2020年、世界がダイバーシティ&インクルージョンに注目し始めたのは、米国で「Black Lives Matter」運動が、より多くの人々に認知された事が理由の一つです。英国でも、この運動を支援する抗議活動が行われ、多くの企業が明らかな取り組みを開始しました。
例えばBBCは、3年間のテレビ予算のうち1億ポンドを投じて「多様で包括的なコンテンツ」を制作し、多様性を高めようとしています。一方、日本でのBlack Lives Matter報道は、まるで他人事のようで比にはなりませんでした。総人口の98.5%が日本の民族グループに属しており、日本は理論的にも文化的にも、同質的な国家なのです。
日本人にとって、「多様性」がどのような意味を持つかは想像に難くありません。TOPIX100のうち、15社の取締役に未だに女性が就任していないように、多様性は通常女性の労働力を促進を意味します。
ブランドのステークホルダー、例えば消費者、従業員、株主などは、パーパス(存在意義や目的)を持ったブランドに対して、協力的になります。彼らは、ブランドがコミュニティや世界に与える影響にアンテナを立てています。
では、日本のブランドは、ビジネスの成長のために、ダイバーシティ&インクルージョンに対する価値観をどのように受け入れ、戦略的に活用していくべきでしょうか?
日本のブランドにとって「ジェンダーギャップ」、特に日本における女性の不平等について話し、行動するのは適当です。
日本女性の代弁者となったゴディバ
ベルギーのチョコレート会社であるゴディバが、日本の女性のマインドシェアを獲得するために行った、興味深い事例をご紹介します。

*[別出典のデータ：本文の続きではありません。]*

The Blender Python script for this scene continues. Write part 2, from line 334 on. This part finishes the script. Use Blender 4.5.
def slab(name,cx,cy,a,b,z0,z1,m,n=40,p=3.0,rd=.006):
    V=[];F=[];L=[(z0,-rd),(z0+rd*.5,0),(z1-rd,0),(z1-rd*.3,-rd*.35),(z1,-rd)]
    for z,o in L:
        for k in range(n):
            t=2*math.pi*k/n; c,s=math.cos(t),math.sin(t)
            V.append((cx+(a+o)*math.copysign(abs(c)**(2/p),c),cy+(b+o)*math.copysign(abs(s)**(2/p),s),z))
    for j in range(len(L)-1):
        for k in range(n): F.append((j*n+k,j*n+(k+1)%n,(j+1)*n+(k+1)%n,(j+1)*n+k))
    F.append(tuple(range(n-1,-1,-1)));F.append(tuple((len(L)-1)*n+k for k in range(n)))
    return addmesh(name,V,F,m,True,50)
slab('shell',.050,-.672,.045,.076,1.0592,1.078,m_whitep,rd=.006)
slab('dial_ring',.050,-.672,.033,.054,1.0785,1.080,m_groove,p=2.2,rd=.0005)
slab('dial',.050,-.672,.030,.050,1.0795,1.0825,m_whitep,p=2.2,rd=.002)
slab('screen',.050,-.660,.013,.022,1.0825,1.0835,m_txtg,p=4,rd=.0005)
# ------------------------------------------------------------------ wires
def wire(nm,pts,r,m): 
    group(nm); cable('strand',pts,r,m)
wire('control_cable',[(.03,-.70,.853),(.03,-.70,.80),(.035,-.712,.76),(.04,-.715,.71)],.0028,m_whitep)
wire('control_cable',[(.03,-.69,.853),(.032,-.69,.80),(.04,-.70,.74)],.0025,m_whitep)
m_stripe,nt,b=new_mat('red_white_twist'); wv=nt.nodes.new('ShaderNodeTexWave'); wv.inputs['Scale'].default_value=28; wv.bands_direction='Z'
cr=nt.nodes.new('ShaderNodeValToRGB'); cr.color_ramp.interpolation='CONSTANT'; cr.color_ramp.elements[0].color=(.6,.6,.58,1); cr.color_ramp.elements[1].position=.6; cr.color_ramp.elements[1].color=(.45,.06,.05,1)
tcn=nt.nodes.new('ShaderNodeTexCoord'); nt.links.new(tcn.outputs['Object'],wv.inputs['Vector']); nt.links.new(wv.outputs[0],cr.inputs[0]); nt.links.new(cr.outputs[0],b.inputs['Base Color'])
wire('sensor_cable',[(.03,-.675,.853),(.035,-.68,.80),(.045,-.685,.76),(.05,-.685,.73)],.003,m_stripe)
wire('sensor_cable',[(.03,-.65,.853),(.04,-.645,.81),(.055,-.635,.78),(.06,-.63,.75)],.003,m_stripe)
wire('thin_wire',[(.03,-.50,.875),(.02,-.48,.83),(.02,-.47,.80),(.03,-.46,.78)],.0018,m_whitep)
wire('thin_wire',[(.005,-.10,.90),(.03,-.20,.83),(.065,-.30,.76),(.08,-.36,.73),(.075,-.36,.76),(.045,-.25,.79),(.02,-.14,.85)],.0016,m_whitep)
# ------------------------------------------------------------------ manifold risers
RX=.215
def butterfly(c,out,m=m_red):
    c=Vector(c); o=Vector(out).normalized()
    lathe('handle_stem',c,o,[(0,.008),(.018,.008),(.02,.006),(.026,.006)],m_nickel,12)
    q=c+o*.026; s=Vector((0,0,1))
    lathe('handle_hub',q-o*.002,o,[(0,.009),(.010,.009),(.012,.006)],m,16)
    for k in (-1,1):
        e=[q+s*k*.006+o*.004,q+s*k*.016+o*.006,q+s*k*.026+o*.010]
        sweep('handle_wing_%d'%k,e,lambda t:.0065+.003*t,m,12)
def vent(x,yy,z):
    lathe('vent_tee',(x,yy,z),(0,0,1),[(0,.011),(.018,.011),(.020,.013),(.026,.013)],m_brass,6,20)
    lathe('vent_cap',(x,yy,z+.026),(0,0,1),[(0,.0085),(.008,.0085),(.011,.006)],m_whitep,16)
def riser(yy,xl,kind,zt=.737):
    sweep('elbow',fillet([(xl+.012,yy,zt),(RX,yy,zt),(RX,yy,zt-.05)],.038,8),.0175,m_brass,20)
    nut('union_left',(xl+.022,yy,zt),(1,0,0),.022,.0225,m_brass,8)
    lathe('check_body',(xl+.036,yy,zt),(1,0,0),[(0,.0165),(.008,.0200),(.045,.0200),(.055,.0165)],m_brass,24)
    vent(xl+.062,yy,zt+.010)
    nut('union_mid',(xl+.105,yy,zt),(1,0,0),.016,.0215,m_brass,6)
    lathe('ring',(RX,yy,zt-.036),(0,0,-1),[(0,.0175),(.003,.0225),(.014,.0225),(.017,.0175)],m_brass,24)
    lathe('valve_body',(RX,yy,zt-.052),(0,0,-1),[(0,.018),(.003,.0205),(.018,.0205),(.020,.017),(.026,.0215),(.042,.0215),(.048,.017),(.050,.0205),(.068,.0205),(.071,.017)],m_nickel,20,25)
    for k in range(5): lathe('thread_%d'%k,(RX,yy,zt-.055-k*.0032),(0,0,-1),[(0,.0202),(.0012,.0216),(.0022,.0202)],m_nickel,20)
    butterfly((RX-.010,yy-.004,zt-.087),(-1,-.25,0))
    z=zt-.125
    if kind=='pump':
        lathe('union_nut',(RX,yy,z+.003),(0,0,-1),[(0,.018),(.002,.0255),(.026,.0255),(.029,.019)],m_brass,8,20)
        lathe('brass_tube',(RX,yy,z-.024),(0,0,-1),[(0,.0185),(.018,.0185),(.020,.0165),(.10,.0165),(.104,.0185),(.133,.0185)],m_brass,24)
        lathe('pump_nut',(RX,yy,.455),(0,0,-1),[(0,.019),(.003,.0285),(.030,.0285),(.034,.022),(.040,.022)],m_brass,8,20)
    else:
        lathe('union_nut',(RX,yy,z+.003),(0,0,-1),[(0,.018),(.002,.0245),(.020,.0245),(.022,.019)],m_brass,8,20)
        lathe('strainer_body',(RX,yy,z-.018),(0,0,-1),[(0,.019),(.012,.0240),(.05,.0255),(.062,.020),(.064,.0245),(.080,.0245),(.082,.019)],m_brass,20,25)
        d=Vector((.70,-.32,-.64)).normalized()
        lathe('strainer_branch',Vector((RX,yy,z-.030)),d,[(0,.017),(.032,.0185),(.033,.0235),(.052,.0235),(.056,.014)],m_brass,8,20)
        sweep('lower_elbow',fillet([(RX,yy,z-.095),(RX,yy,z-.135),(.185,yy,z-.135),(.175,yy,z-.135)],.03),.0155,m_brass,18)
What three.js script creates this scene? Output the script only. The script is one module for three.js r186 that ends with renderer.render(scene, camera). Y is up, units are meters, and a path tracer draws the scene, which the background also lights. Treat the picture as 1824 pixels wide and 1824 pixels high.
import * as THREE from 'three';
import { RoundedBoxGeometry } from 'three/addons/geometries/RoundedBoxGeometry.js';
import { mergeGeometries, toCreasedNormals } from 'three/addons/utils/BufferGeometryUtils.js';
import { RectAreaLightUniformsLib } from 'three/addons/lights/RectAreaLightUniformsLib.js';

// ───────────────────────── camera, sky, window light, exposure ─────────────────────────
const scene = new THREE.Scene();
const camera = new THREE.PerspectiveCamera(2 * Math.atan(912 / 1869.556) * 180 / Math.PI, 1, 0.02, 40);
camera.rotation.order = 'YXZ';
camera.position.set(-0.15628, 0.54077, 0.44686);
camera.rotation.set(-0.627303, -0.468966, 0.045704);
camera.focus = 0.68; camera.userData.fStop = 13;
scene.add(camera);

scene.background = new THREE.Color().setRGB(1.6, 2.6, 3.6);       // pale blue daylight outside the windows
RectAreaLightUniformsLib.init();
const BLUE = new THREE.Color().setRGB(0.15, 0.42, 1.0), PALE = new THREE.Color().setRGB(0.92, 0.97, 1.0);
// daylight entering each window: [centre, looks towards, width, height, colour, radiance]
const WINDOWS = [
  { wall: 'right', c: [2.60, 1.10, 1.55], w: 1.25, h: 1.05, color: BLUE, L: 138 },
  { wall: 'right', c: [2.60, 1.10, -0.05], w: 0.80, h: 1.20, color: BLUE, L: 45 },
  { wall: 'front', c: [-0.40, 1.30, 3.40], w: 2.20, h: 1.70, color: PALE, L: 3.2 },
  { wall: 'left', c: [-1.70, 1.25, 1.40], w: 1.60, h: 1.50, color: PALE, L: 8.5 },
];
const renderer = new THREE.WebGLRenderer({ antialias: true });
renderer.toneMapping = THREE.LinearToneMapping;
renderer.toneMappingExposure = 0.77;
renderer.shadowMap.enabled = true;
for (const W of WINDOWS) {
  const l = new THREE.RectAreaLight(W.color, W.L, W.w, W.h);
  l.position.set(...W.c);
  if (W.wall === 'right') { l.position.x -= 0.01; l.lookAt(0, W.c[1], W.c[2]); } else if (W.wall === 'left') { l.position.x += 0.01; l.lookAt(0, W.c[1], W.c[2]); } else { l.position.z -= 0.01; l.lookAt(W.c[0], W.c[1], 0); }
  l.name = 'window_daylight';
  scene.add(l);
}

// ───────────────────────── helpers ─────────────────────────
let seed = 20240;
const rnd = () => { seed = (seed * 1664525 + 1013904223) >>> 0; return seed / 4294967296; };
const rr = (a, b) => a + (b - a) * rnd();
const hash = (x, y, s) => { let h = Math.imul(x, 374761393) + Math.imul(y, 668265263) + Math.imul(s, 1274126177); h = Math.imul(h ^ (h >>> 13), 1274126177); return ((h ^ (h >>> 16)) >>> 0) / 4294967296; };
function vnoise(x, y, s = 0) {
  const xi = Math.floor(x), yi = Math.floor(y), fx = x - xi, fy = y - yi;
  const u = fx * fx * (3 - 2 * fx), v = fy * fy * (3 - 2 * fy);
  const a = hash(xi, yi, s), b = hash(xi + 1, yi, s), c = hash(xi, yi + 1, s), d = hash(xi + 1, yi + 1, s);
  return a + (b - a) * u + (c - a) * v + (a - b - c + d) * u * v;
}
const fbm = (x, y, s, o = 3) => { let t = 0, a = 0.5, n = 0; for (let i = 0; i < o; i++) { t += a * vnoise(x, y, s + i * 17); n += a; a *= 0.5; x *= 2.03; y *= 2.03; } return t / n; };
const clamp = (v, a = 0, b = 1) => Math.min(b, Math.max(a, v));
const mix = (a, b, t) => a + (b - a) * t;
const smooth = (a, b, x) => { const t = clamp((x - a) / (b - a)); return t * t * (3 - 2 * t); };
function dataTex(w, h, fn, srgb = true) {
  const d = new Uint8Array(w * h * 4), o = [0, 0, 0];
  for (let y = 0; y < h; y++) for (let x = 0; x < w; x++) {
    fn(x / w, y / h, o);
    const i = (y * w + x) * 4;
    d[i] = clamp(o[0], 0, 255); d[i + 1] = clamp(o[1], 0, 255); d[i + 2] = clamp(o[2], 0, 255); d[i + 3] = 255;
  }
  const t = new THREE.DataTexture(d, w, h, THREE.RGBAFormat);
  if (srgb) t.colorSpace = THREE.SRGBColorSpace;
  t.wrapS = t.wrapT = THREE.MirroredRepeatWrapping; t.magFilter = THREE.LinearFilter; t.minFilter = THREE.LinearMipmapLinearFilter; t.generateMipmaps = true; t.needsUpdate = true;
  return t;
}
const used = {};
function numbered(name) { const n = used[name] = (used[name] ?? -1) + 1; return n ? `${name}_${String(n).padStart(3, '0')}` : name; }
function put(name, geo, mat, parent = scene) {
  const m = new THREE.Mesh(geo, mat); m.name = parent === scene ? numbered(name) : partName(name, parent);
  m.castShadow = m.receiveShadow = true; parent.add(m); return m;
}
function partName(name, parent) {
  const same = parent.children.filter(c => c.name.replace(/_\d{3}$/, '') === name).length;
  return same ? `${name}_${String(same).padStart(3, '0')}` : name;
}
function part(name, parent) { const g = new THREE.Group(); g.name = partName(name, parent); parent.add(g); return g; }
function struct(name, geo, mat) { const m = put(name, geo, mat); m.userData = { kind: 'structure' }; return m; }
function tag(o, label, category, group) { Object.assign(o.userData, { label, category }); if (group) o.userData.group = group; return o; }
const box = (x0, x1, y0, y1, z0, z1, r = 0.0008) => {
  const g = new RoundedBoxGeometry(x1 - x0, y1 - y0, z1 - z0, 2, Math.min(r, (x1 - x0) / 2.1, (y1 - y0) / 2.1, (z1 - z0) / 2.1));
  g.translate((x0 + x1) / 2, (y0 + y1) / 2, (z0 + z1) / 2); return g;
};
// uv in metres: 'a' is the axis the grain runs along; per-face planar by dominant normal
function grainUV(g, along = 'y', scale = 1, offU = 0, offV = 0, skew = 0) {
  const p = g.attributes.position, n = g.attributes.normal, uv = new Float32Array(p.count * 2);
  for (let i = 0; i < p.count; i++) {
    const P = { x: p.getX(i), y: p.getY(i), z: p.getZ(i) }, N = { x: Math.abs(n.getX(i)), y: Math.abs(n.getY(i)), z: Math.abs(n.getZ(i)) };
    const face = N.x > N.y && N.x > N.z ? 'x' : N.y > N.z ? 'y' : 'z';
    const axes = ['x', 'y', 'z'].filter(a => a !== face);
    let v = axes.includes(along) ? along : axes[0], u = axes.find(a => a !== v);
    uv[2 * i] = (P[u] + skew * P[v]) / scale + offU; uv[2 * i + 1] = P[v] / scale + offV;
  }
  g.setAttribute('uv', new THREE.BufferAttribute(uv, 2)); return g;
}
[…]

日本のバレンタインデーは、欧米諸国とは少し異なる背景と慣習があります。日本のバレンタインデーは、女性が好意を寄せる男性や仕事仲間にチョコレートを贈る日です。後者は「義理チョコ」と呼ばれ、女性にとってはロマンチックな行為でもなければ、楽しい経験でもありません。なぜなら、職場での女性の振る舞いの延長線上にあるような準備が、必要になることが多いからです。
ゴディバは、2018年に挑発的なキャンペーンを行いました。コンセプトは「義理チョコをやめよう」です。顧客にチョコレートの購入を強要するのではなく、その日を楽しみ、豪華なホテルで自分を甘やかすよう旗を振ったのです。これは、義理チョコの習慣や、女性への構造的な障壁に疑問を感じていた多くの女性の心を捉え、彼女たちの代弁者となりうるブランドとして、ゴディバへの「共感」を創出したのです。
義理チョコの購入を思い留まることで、ゴディバの収益は大打撃を受けることを想像したかもしれませんが、実に綿密に練られた行動でした。ゴディバは高級チョコレートブランドであり、通常、本当に大切な人のためのチョコレートギフトに選ばれます。しかし、女性は義理チョコには安価なブランドを選ぶので、直に自社製品やブランド連想を否定しなかったのです。
ゴディバは、消費者が疑問を抱えていることを知り、そして彼らが大切にしている存在意義「自分を甘やかそう」と掛け合わせ、本キャンペーンを打ち出したのでした。
日本では、著名人を起用した広告(インフルエンサー・マーケティング)が多く見られますが、彼らの存在意義とは必ずしもリンクしていません。多様性に対する新たな視点を提案することは、顧客の心にブランド・エクイティを築く新しい方法となるでしょう。
最後に、海外生まれのブランドは、日本と海外との仲介役というポジショニングを取れるため、ダイバーシティを提唱するリスクが低いかもしれません。世界から輸入された新しい見解を紹介するというスタイルを取る事で、障壁が少なくなるかもしれません。一方で、日本ブランドには、同じ民族に属しているからこその強みもあり、ダイバーシティ&インクルージョン戦略をより推進して欲しいと願います。